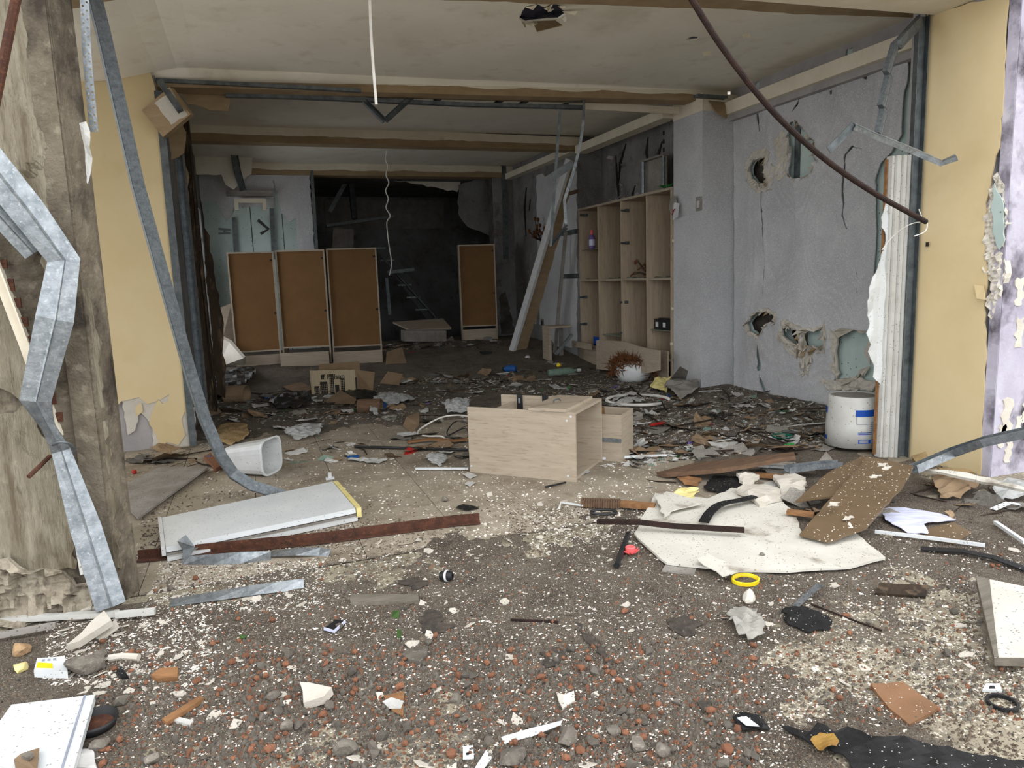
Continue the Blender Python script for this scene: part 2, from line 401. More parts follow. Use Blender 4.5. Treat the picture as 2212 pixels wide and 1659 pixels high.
for i in range(-6, 8):
    for j in range(-3, 3):
        cx, cy = jx+SP*(i+.5), 3.56-SP*(2-j+.5)
        if s0 is None: s0 = sm.build('paving_slab', M['terrazzo'], origin=(0,0,0)); o = s0
        else: o = s0.copy(); COL.objects.link(o)
        o.parent = pv; o.location = Vector((cx,cy,RND.uniform(-.002,.001)))-Vector(pv['_o'])
def walled(x, y):
    return (y > 6.9 and x < -.62) or (6.85 < y < 7.42 and x > 4.72) or (y > 7.42 and x > 5.1) or (y > 10.0 and x > 4.72) or (x > 5.12) or (x > 4.42 and y < 4.02) or (x < -.55 and 3.46 < y < 4.0) or (y > 12.85 and (x < 1.15 or x > 4.3))
# loose dirt lying over the paving, thin enough to let tiles and terrazzo show
xs = np.arange(-3.0, 5.3, .035); ys = np.arange(.6, 13.4, .035)
mb = MB(); nx, ny = len(xs), len(ys)
mb.v = [(x, y, gz(x,y)) for y in ys for x in xs]
zz = np.array([v[2] for v in mb.v]).reshape(ny,nx)
for j in range(ny-1):
    for i in range(nx-1):
        if zz[j:j+2,i:i+2].max() > -.001 and not walled(xs[i], ys[j]): mb.f.append((j*nx+i, j*nx+i+1, (j+1)*nx+i+1, (j+1)*nx+i))
used = sorted({i for f_ in mb.f for i in f_}); mp_ = {a:b for b,a in enumerate(used)}
mb.v = [mb.v[i] for i in used]; mb.f = [tuple(mp_[i] for i in f_) for f_ in mb.f]
tag(mb.build('dirt_layer', M['dirt'], smooth=True), 'grey-brown gritty dirt spread over the pavement and shop floor', 'dirt', kind='stuff')

# ------------------------------------------------------------------ setting: walls
WX = 5.15
wr = struct('wall_right', MB().box(WX+.14,WX+.4,3.9,7.0,0,3.7), M['cavity'], 'raw concrete behind the torn right wall')
FW = FX(WX)
H = {}
H['h1'] = [(1628,345),(1655,340),(1652,375),(1660,395),(1640,398),(1625,385),(1618,365)]
H['h2'] = [(1705,265),(1723,262),(1740,285),(1761,305),(1762,360),(1745,382),(1719,385),(1708,375),(1712,330),(1701,294)]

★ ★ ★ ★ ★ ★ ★

- _Exercise task_: Write out every line above exactly as it is, leaving out the pictures.

- _Written response_:
Continue the Blender Python script for this scene: part 2, from line 401. More parts follow. Use Blender 4.5. Treat the picture as 2212 pixels wide and 1659 pixels high.
for i in range(-6, 8):
    for j in range(-3, 3):
        cx, cy = jx+SP*(i+.5), 3.56-SP*(2-j+.5)
        if s0 is None: s0 = sm.build('paving_slab', M['terrazzo'], origin=(0,0,0)); o = s0
        else: o = s0.copy(); COL.objects.link(o)
        o.parent = pv; o.location = Vector((cx,cy,RND.uniform(-.002,.001)))-Vector(pv['_o'])
def walled(x, y):
    return (y > 6.9 and x < -.62) or (6.85 < y < 7.42 and x > 4.72) or (y > 7.42 and x > 5.1) or (y > 10.0 and x > 4.72) or (x > 5.12) or (x > 4.42 and y < 4.02) or (x < -.55 and 3.46 < y < 4.0) or (y > 12.85 and (x < 1.15 or x > 4.3))
# loose dirt lying over the paving, thin enough to let tiles and terrazzo show
xs = np.arange(-3.0, 5.3, .035); ys = np.arange(.6, 13.4, .035)
mb = MB(); nx, ny = len(xs), len(ys)
mb.v = [(x, y, gz(x,y)) for y in ys for x in xs]
zz = np.array([v[2] for v in mb.v]).reshape(ny,nx)
for j in range(ny-1):
    for i in range(nx-1):
        if zz[j:j+2,i:i+2].max() > -.001 and not walled(xs[i], ys[j]): mb.f.append((j*nx+i, j*nx+i+1, (j+1)*nx+i+1, (j+1)*nx+i))
used = sorted({i for f_ in mb.f for i in f_}); mp_ = {a:b for b,a in enumerate(used)}
mb.v = [mb.v[i] for i in used]; mb.f = [tuple(mp_[i] for i in f_) for f_ in mb.f]
tag(mb.build('dirt_layer', M['dirt'], smooth=True), 'grey-brown gritty dirt spread over the pavement and shop floor', 'dirt', kind='stuff')

# ------------------------------------------------------------------ setting: walls
WX = 5.15
wr = struct('wall_right', MB().box(WX+.14,WX+.4,3.9,7.0,0,3.7), M['cavity'], 'raw concrete behind the torn right wall')
FW = FX(WX)
H = {}
H['h1'] = [(1628,345),(1655,340),(1652,375),(1660,395),(1640,398),(1625,385),(1618,365)]
H['h2'] = [(1705,265),(1723,262),(1740,285),(1761,305),(1762,360),(1745,382),(1719,385),(1708,375),(1712,330),(1701,294)]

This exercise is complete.